== TASK OBJECTIVE ==
Reproduce, please, only the lines from the first line below to the line containing "S.view_settings.exposure = 0.08;", inclusive.
————
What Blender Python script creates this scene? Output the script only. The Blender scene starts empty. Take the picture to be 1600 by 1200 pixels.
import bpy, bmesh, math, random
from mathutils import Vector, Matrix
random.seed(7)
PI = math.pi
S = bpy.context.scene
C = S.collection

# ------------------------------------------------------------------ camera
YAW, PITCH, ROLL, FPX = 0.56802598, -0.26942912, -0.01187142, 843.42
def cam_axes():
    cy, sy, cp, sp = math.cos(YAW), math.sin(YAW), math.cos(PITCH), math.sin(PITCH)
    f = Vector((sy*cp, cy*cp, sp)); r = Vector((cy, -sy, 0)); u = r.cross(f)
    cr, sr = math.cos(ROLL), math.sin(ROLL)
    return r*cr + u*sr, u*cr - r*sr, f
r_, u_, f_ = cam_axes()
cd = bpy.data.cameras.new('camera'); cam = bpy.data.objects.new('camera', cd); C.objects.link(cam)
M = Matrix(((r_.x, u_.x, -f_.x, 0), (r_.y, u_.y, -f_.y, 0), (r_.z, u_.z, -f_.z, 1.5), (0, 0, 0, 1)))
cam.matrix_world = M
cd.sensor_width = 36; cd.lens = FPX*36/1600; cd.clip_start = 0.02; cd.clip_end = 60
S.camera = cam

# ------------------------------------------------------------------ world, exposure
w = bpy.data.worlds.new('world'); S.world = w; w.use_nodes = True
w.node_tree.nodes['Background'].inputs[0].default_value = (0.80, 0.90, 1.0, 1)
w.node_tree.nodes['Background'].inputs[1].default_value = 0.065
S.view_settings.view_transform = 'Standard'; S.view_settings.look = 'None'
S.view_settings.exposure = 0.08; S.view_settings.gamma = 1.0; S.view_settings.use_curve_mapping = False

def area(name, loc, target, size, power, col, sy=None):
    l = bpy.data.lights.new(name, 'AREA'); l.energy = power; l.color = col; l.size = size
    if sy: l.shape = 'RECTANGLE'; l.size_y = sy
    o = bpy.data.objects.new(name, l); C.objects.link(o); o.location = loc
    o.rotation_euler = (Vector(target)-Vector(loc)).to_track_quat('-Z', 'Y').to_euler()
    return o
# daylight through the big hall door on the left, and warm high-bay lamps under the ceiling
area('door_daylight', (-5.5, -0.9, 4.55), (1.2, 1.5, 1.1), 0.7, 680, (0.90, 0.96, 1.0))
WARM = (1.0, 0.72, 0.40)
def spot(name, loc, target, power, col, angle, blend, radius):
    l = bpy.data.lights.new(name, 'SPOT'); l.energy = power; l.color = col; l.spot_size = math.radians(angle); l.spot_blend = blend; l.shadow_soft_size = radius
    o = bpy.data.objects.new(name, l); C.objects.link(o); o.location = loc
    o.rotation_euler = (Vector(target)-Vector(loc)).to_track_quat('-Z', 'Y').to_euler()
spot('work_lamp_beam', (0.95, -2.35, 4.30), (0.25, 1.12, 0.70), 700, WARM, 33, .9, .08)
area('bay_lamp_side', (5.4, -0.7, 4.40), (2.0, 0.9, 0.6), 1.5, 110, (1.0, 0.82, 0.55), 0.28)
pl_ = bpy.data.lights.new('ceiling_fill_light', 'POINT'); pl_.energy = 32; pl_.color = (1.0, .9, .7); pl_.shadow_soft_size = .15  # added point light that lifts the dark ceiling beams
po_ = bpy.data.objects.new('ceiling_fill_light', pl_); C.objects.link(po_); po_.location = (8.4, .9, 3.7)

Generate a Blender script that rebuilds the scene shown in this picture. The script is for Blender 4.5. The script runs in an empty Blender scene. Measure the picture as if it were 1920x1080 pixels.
————
== REPLY ==
What Blender Python script creates this scene? Output the script only. The Blender scene starts empty. Take the picture to be 1600 by 1200 pixels.
import bpy, bmesh, math, random
from mathutils import Vector, Matrix
random.seed(7)
PI = math.pi
S = bpy.context.scene
C = S.collection

# ------------------------------------------------------------------ camera
YAW, PITCH, ROLL, FPX = 0.56802598, -0.26942912, -0.01187142, 843.42
def cam_axes():
    cy, sy, cp, sp = math.cos(YAW), math.sin(YAW), math.cos(PITCH), math.sin(PITCH)
    f = Vector((sy*cp, cy*cp, sp)); r = Vector((cy, -sy, 0)); u = r.cross(f)
    cr, sr = math.cos(ROLL), math.sin(ROLL)
    return r*cr + u*sr, u*cr - r*sr, f
r_, u_, f_ = cam_axes()
cd = bpy.data.cameras.new('camera'); cam = bpy.data.objects.new('camera', cd); C.objects.link(cam)
M = Matrix(((r_.x, u_.x, -f_.x, 0), (r_.y, u_.y, -f_.y, 0), (r_.z, u_.z, -f_.z, 1.5), (0, 0, 0, 1)))
cam.matrix_world = M
cd.sensor_width = 36; cd.lens = FPX*36/1600; cd.clip_start = 0.02; cd.clip_end = 60
S.camera = cam

# ------------------------------------------------------------------ world, exposure
w = bpy.data.worlds.new('world'); S.world = w; w.use_nodes = True
w.node_tree.nodes['Background'].inputs[0].default_value = (0.80, 0.90, 1.0, 1)
w.node_tree.nodes['Background'].inputs[1].default_value = 0.065
S.view_settings.view_transform = 'Standard'; S.view_settings.look = 'None'
S.view_settings.exposure = 0.08; S.view_settings.gamma = 1.0; S.view_settings.use_curve_mapping = False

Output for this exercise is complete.